Coming to your city soon: "The Big One"

We had an ominous earthquake here this morning, at 9:55 (I checked my watch by habit). A bookcase to my left creaked suddenly, and the floor rolled very gently beneath my chair for about five seconds.

The epicenter popped up almost immediately on the USGS Earthquake Hazards Program Website, which is bookmarked by many Southern Californians. It showed the epicenter to be 12 miles east-southeast of Anza, a high-plateau hamlet 65 miles northeast of San Diego, where we live. There were numerous aftershocks.

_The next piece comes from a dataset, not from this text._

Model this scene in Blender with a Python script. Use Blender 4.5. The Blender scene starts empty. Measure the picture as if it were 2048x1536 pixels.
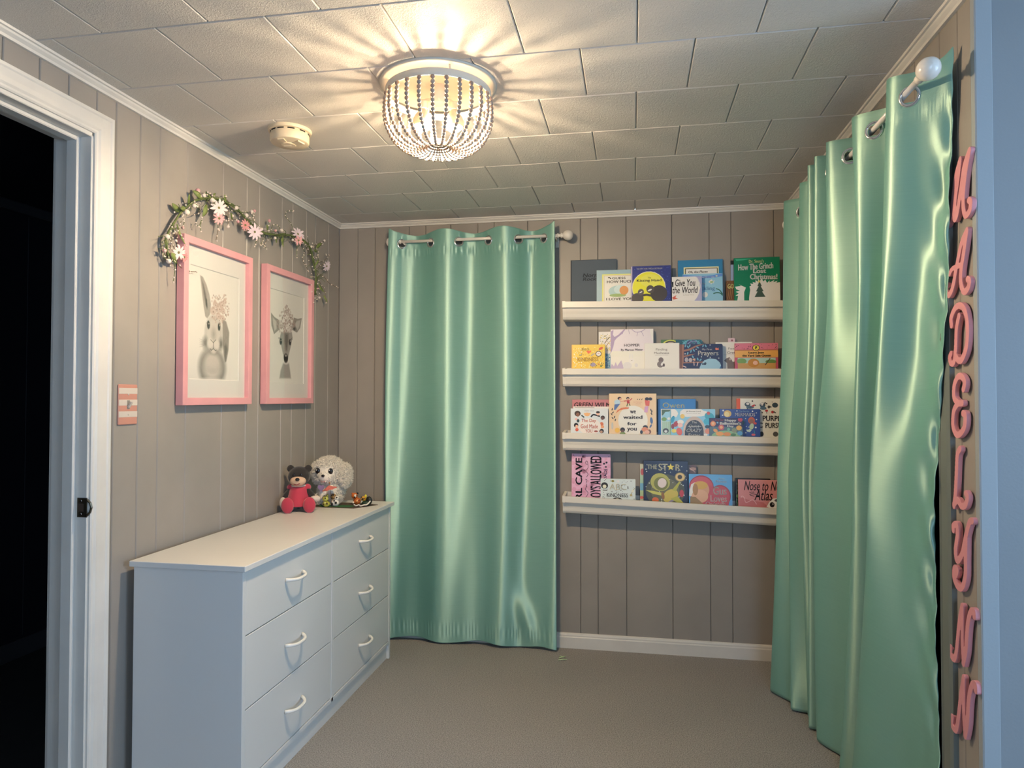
import bpy, bmesh, math, random
import numpy as np
from mathutils import Vector, Matrix

random.seed(7)
SC = bpy.context.scene
COL = SC.collection
PI = math.pi

# ------------------------------------------------------------------ camera
F_PX = 1359.45
CAM = np.array([1.607, -3.5374, 1.2916])
YAW, PITCH, ROLL = 0.1761, 0.0197, 0.0012
fw = np.array([-math.sin(YAW) * math.cos(PITCH), math.cos(YAW) * math.cos(PITCH), math.sin(PITCH)])
r0 = np.array([math.cos(YAW), math.sin(YAW), 0.0])
u0 = np.cross(r0, fw)
rt = math.cos(ROLL) * r0 + math.sin(ROLL) * u0
up = -math.sin(ROLL) * r0 + math.cos(ROLL) * u0
cd = bpy.data.cameras.new('camera')
cd.sensor_width = 36.0
cd.lens = F_PX / 2048 * 36.0
cd.clip_start = 0.05
cam = bpy.data.objects.new('camera', cd)
COL.objects.link(cam)
cam.matrix_world = Matrix(((rt[0], up[0], -fw[0], CAM[0]), (rt[1], up[1], -fw[1], CAM[1]), (rt[2], up[2], -fw[2], CAM[2]), (0, 0, 0, 1)))
SC.camera = cam

# ------------------------------------------------------------------ light
SKY_STRENGTH = 13.5
BULB_STRENGTH = 4400.0
SC.view_settings.view_transform = 'Standard'
SC.view_settings.look = 'None'
SC.view_settings.gamma = 1.0
SC.view_settings.use_curve_mapping = False
SC.view_settings.exposure = 0.0
SC.cycles.max_bounces = 7
SC.cycles.diffuse_bounces = 5
SC.cycles.glossy_bounces = 3
SC.cycles.transparent_max_bounces = 8
SC.cycles.caustics_reflective = False
SC.cycles.caustics_refractive = False
world = bpy.data.worlds.new('sky')
SC.world = world
world.use_nodes = True
bgn = world.node_tree.nodes['Background']
bgn.inputs[0].default_value = (0.50, 0.72, 1.0, 1)      # blue overcast daylight outside the window
bgn.inputs[1].default_value = SKY_STRENGTH
WIN = dict(x=4.5, y0=-4.15, y1=-2.50, z0=0.80, z1=2.05)   # window in the far right wall, out of frame
pl = bpy.data.lights.new('window_portal', 'AREA')
pl.shape = 'RECTANGLE'
pl.size = WIN['z1'] - WIN['z0']
pl.size_y = WIN['y1'] - WIN['y0']
pl.cycles.is_portal = True
plo = bpy.data.objects.new('window_portal', pl)
COL.objects.link(plo)
plo.location = (WIN['x'] + .05, (WIN['y0'] + WIN['y1']) / 2, (WIN['z0'] + WIN['z1']) / 2)
plo.rotation_euler = (0, PI / 2, 0)          # shines along -X, into the room
FILL_WIN = dict(x0=1.75, x1=2.80, z0=0.90, z1=1.95)           # unseen window added behind the camera for more cool light
pl2 = bpy.data.lights.new('window_portal', 'AREA')  # sky portal of the added fill window
pl2.shape = 'RECTANGLE'
pl2.size = FILL_WIN['x1'] - FILL_WIN['x0']
pl2.size_y = FILL_WIN['z1'] - FILL_WIN['z0']
pl2.cycles.is_portal = True
plo2 = bpy.data.objects.new('window_portal', pl2)
COL.objects.link(plo2)
plo2.location = ((FILL_WIN['x0'] + FILL_WIN['x1']) / 2, -5.25, (FILL_WIN['z0'] + FILL_WIN['z1']) / 2)
plo2.rotation_euler = (PI / 2, 0, 0)         # shines along +Y

# ------------------------------------------------------------------ helpers
def at(px, py, ax, v):
    """photo pixel -> world point on the plane axis==v"""
    d = fw + rt * (px - 1024) / F_PX + up * (768 - py) / F_PX
    t = (v - CAM[ax]) / d[ax]
    return CAM + t * d

def lin1(c):
    return c / 12.92 if c <= 0.04045 else ((c + 0.055) / 1.055) ** 2.4

def hx(h):
    h = h.lstrip('#')
    return tuple(lin1(int(h[i:i + 2], 16) / 255) for i in (0, 2, 4))

ILL = (0.74, 0.63, 0.51)
def pc(h):
    """colour as it shows under the warm lamp -> the paint's own colour"""
    return tuple(min(0.88, max(0.004, c / i)) for c, i in zip(hx(h), ILL))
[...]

Authorities said the activity was on the San Jacinto Fault, "one of the most active faults in California, and often called the western branch of perhaps the most well-known fault in the United States, the San Andreas."

In fact the San Andreas is only a few miles east of the epicenter. This is the kind of quake which would occur in the first five minutes of an end-of-the-world movie about what we in California call "The Big One."

Toward the middle of the movie – scripted to be three or four days from now – The Big One will hit, most likely an 8.5 or 9. When it does, a monstrous fissure will open up the spine of California, from the Mexican border through the Salton Sea and Palm Springs north into the San Joaquin Valley and central and northern California.

We in San Diego will get a hell of a shaking. Almost immediately thereafter, all of the United States east of the fissure will break off and slide into the Atlantic. You guys should go ahead and prepare.